All those things are perfectly reasonable if there actually was a brake failure. That car almost killed her family. If Tesla doesn't want to be called out don't put dangerous vehicles on the road.

[–] [email protected] 1 points 1 week ago (2 children)

Of the many issues Tesla has, this is not one of them. They have the telemetry for proof: I blame them for not being more forthcoming with it, and hopefully that would be mandatory in any trial.

However you’re applying Western standards, and many other in this thread talk about “saving face” and that liable is not contingent on the truth in China. She knew what the law is and decided to ignore it hoping that a Western style pr protest would work. Apparently she was wrong, and the result is consistent with what she should have expected.

[–] [email protected] 3 points 1 week ago (1 children)

If they provided the data and it was reviewed by a neutral third party that found them not to be at fault fair enough but aren't those cars supposed to have self driving features that would prevent something like this?

[–] [email protected] 2 points 1 week ago

Yes, if it senses something in the way, it first beeps, then will apply brakes.

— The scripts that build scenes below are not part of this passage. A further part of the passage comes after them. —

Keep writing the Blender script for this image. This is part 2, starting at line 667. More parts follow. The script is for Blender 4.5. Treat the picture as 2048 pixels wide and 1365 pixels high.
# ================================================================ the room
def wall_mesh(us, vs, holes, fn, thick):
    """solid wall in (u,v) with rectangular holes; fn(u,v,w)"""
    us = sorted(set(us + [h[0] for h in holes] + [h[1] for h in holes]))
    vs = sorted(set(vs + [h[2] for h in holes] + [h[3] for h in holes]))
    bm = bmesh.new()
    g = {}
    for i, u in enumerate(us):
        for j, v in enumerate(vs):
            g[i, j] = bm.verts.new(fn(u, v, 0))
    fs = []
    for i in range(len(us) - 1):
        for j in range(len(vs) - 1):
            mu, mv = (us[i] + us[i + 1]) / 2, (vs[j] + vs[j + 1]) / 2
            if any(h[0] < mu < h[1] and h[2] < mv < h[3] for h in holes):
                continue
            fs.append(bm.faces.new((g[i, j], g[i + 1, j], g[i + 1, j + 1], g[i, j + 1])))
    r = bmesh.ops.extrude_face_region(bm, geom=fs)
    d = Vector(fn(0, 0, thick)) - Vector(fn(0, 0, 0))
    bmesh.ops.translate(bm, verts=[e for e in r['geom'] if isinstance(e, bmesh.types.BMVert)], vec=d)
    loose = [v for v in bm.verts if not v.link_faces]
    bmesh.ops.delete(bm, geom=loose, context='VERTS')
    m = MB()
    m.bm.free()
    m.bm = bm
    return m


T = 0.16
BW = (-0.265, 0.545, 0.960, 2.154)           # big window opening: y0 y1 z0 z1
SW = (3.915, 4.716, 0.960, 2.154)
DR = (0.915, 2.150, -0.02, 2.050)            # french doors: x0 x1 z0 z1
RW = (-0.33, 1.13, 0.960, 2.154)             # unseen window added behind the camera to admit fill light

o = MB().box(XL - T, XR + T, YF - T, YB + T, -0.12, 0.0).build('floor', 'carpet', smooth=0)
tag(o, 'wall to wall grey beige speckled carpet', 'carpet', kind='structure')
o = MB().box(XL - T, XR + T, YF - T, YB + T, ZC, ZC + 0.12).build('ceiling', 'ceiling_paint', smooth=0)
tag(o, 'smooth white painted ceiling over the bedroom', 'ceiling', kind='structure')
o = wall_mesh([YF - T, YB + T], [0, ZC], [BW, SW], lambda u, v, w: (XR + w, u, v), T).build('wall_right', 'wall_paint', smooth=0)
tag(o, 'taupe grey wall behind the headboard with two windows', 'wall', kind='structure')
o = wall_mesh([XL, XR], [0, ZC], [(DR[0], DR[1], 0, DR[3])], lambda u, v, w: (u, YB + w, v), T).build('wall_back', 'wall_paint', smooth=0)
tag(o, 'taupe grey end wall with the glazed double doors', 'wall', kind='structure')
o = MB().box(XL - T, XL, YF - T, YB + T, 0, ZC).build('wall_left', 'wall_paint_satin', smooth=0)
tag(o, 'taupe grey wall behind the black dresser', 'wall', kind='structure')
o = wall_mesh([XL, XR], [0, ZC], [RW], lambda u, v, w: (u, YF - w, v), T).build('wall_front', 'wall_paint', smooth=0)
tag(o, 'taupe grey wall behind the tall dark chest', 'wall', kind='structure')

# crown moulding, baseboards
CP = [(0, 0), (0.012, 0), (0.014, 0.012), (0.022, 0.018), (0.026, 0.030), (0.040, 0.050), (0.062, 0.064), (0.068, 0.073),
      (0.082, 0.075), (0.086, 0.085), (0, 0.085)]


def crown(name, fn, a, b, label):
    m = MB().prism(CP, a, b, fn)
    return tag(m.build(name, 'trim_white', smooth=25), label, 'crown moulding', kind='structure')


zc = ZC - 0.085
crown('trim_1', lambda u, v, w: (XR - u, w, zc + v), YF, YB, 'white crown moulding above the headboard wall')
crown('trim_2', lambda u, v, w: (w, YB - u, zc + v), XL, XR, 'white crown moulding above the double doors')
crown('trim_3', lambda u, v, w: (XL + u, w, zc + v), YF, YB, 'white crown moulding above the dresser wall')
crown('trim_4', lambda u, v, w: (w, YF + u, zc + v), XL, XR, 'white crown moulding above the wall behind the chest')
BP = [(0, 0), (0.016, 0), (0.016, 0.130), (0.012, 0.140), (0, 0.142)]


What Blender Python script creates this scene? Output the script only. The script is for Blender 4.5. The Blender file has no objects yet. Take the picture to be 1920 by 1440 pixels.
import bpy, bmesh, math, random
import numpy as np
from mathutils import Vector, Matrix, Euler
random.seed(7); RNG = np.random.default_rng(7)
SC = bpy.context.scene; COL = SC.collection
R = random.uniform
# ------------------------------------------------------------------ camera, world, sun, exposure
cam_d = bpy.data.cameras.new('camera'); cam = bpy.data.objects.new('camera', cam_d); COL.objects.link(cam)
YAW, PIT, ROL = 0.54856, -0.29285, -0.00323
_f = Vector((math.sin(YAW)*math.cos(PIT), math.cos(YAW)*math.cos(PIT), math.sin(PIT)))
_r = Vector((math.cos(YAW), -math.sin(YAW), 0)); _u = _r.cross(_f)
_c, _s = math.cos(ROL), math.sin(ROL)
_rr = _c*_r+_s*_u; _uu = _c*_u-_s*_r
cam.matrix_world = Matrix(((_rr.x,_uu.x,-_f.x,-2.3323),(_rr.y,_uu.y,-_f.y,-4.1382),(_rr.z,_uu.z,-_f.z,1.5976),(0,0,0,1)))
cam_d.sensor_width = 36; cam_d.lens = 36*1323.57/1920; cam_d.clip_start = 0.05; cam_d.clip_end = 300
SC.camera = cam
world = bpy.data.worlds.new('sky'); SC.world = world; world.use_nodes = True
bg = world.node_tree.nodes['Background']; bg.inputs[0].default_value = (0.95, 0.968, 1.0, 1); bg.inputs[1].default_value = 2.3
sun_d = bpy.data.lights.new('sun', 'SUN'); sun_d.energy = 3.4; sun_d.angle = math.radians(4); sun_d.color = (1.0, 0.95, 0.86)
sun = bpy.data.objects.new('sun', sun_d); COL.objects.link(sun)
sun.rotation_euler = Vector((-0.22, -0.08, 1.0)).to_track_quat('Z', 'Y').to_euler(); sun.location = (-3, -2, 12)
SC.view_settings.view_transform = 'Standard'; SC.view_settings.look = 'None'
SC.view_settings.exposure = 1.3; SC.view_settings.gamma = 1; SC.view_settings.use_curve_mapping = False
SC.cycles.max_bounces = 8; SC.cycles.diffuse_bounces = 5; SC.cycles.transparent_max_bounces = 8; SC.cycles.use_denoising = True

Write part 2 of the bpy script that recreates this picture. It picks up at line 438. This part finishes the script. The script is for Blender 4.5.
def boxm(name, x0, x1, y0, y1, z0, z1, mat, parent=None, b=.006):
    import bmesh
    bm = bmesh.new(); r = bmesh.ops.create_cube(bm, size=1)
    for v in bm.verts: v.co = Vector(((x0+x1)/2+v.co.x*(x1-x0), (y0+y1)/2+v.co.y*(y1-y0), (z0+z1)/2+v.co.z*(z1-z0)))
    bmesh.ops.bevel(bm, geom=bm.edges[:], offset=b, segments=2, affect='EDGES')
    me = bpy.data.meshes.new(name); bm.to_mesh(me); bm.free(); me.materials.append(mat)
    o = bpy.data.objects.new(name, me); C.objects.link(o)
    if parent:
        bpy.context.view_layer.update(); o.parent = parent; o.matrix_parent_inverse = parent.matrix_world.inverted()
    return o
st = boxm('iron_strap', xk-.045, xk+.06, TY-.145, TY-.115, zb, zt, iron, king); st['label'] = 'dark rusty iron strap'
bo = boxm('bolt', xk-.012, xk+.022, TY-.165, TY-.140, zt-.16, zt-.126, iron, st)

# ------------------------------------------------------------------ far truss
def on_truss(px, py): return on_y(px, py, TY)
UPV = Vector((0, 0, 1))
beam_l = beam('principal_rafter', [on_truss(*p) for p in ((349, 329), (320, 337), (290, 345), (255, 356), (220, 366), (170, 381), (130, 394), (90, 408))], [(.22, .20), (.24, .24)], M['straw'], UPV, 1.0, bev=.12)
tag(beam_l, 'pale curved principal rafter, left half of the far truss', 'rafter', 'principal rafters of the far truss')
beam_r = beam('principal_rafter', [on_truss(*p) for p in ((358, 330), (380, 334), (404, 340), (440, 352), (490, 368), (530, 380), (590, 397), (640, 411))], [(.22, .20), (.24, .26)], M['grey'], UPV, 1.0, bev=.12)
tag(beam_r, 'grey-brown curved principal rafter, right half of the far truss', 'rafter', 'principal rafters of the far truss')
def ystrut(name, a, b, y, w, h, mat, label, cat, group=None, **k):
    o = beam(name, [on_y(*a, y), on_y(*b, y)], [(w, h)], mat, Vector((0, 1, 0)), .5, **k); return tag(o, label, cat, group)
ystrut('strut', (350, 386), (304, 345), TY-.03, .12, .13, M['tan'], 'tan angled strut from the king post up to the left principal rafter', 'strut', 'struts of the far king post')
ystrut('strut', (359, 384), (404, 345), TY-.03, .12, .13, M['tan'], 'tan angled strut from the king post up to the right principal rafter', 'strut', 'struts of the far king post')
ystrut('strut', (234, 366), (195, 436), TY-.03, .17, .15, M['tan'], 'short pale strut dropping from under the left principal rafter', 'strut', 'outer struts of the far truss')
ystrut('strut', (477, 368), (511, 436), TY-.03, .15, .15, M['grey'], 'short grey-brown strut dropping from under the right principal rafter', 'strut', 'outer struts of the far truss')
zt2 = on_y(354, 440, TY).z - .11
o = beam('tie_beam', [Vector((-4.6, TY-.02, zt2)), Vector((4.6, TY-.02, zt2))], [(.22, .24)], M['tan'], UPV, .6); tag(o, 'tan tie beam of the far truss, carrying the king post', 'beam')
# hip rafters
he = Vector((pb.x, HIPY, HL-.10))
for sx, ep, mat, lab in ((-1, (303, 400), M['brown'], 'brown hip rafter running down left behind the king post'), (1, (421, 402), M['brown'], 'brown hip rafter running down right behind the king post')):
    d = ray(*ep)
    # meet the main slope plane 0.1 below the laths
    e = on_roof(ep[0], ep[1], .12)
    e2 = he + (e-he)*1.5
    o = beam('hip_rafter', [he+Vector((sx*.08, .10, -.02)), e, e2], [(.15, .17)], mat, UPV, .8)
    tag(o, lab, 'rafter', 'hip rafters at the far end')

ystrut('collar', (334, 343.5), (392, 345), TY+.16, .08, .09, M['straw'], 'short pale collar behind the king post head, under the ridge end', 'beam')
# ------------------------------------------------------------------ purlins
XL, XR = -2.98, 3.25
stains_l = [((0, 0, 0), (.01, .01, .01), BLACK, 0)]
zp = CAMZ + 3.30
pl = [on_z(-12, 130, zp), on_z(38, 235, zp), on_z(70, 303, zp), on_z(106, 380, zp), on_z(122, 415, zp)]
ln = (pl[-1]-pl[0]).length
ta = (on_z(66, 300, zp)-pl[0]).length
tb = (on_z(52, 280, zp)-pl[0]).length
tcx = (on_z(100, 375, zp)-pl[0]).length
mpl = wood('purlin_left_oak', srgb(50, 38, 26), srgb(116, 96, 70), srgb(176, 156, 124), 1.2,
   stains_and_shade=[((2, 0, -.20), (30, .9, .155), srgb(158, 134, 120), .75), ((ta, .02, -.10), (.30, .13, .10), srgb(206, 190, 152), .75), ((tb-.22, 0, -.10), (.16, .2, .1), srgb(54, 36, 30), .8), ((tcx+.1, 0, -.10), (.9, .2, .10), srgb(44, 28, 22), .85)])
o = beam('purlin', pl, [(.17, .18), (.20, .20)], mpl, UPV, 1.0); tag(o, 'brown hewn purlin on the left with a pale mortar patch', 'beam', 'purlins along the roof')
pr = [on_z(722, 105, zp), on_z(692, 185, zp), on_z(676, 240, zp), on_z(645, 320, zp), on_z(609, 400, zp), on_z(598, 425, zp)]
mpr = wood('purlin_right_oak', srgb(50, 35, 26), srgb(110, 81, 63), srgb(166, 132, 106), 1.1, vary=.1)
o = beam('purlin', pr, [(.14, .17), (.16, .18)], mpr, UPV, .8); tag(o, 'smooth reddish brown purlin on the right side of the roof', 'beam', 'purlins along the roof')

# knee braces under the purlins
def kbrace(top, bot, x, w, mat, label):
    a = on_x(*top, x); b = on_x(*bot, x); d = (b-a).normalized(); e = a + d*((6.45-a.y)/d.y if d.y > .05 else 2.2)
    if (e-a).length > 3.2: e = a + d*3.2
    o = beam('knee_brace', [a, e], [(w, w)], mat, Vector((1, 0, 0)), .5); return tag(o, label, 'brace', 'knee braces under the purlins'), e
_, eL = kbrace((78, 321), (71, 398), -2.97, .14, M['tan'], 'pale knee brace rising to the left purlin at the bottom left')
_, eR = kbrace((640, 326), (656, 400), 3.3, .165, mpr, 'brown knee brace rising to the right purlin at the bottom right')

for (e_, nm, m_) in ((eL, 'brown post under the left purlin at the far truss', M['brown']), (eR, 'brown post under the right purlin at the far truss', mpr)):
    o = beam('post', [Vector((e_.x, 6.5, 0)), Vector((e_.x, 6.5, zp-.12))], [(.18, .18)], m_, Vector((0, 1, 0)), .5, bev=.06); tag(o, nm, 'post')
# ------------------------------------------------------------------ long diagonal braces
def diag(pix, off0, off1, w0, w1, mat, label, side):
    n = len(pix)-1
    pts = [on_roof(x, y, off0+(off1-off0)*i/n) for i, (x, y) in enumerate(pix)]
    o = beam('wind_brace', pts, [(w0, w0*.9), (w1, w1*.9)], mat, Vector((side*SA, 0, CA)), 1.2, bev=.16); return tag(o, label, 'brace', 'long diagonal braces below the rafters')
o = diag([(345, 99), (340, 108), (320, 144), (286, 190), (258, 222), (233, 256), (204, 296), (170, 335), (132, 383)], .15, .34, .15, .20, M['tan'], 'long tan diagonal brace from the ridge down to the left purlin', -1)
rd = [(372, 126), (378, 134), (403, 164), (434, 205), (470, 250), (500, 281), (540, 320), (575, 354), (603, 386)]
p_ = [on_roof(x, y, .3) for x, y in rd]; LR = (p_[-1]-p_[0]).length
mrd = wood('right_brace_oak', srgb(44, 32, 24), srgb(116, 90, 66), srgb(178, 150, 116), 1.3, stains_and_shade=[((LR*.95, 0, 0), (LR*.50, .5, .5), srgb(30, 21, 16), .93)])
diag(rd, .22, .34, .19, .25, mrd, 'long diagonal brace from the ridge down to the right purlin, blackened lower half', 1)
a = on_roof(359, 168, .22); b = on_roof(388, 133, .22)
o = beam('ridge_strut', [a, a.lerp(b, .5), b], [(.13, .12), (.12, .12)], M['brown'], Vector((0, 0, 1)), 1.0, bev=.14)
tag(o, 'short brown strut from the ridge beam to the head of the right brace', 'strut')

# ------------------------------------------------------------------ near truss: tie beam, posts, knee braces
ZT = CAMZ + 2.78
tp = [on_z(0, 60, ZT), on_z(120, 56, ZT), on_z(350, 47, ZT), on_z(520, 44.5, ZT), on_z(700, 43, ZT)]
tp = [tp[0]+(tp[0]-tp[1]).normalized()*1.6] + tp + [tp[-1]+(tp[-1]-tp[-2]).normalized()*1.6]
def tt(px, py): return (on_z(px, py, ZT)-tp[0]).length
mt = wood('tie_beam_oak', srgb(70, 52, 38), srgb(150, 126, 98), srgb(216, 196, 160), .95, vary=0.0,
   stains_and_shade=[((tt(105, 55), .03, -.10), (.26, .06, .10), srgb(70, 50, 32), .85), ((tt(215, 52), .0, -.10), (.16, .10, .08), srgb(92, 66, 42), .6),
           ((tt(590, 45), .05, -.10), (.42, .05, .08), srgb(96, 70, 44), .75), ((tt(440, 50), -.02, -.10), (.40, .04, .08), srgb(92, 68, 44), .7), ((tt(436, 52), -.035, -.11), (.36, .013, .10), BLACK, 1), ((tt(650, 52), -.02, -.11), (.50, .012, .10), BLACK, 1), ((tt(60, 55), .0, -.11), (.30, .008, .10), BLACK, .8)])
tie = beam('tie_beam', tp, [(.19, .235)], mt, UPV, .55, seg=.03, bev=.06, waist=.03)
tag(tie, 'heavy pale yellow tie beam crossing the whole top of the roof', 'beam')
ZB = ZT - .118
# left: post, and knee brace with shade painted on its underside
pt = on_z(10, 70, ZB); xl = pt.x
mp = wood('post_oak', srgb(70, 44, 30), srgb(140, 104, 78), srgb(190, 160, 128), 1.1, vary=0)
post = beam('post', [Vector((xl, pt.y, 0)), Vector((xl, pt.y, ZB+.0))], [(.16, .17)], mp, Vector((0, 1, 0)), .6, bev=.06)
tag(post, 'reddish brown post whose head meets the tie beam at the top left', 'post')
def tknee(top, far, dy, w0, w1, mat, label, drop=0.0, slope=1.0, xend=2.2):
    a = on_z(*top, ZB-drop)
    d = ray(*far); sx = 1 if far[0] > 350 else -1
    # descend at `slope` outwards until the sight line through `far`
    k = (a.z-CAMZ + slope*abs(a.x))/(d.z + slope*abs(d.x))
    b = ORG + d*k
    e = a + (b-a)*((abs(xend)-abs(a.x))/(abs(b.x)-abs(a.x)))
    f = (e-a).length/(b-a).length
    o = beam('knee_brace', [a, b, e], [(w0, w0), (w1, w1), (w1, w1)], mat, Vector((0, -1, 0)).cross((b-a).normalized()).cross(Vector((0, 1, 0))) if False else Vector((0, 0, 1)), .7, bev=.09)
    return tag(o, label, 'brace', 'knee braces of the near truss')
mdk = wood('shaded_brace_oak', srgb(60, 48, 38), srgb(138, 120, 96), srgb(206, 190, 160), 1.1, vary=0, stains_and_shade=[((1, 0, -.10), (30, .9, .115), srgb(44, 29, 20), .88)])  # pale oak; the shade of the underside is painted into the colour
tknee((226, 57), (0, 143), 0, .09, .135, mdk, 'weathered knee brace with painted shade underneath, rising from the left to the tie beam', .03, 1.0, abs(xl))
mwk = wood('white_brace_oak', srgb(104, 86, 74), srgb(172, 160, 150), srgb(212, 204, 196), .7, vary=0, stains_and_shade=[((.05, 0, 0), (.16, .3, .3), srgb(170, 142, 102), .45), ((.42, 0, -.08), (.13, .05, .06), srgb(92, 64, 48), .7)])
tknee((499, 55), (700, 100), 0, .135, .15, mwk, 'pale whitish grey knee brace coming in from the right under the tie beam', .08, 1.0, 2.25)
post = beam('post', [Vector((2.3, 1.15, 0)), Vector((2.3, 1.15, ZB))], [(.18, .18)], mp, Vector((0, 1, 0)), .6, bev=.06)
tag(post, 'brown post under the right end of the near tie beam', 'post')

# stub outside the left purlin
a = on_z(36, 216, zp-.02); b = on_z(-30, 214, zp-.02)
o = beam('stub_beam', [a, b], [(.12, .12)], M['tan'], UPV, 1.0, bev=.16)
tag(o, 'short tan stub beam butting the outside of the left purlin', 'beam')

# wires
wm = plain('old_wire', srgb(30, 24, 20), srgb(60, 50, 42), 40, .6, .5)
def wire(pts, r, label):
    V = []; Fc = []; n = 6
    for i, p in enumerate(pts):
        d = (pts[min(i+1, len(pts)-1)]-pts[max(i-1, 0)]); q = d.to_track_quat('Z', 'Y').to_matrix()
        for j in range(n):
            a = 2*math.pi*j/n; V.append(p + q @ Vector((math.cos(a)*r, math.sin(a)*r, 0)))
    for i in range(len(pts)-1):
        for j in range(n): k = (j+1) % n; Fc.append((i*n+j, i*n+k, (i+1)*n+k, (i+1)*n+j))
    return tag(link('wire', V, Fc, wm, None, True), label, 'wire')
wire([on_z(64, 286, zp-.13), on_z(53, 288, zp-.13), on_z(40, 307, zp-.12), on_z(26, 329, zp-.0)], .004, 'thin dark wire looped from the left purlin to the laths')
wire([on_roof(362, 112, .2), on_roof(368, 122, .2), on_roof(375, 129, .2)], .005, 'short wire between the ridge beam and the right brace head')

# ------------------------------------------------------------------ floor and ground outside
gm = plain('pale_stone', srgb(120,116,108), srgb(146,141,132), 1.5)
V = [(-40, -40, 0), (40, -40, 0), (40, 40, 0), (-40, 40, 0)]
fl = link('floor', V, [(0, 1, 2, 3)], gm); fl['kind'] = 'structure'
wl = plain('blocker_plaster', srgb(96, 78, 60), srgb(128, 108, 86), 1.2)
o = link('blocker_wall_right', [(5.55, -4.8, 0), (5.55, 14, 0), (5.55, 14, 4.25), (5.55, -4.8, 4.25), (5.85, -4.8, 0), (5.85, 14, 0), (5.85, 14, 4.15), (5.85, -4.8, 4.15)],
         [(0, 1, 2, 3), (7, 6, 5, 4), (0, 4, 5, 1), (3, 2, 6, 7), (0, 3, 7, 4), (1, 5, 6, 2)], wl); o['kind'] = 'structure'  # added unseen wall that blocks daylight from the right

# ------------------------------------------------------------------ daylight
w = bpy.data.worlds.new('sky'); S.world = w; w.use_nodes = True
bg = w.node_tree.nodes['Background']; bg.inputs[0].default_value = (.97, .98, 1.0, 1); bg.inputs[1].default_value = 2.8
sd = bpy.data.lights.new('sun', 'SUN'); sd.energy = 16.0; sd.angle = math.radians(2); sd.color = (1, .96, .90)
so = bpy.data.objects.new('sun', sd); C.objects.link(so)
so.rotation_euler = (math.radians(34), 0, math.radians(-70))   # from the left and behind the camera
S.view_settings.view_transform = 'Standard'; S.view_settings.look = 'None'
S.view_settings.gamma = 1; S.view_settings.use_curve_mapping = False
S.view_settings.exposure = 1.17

  • Tesla has evidence either way, but is not sharing. They simply said no to paying damages.
  • The victim is trying to publicly shame Tesla into paying damages on the claim of a faulty vehicle

At least around here, you’d expect to sue, then Tesla would have to give evidence. I assume it’s same there

Instead the victim tried a public shaming without evidence. Here in the US, that’s not liable unless she knew it was false. Apparently there, damaging a corp’s reputation is liable, regardless of the truth (amusingly autocorrect keeps trying to spell “corp” as “corrupt”)

[–] [email protected] 2 points 1 week ago* (last edited 1 week ago)

There does not need to be any kind of worldwide trend for one vehicle to have brake issues.

And as the other reply implied, I wouldn't trust a single fucking thing Tesla said about their telemetry data on the accident.

[–] sun_is_ra 2 points 1 week ago* (last edited 1 week ago) (1 children)

I did read the article. It says Tesla ~~would~~ would not release the log (initially). How do you prove that your electric car wasn't responding to brakes?

A good old mechanical car, it's as easy as taking it to mechanics but a high tech car? no so sure

[–] [email protected] 1 points 1 week ago

For a mechanical car, the only option is looking for failure points. I don’t know if there is relevant telemetry or who could access it.

Teslas also have a mostly mechanical brake that any mechanic can check for failures. However that will be trumped by the sensor telemetry only Tesla has access to.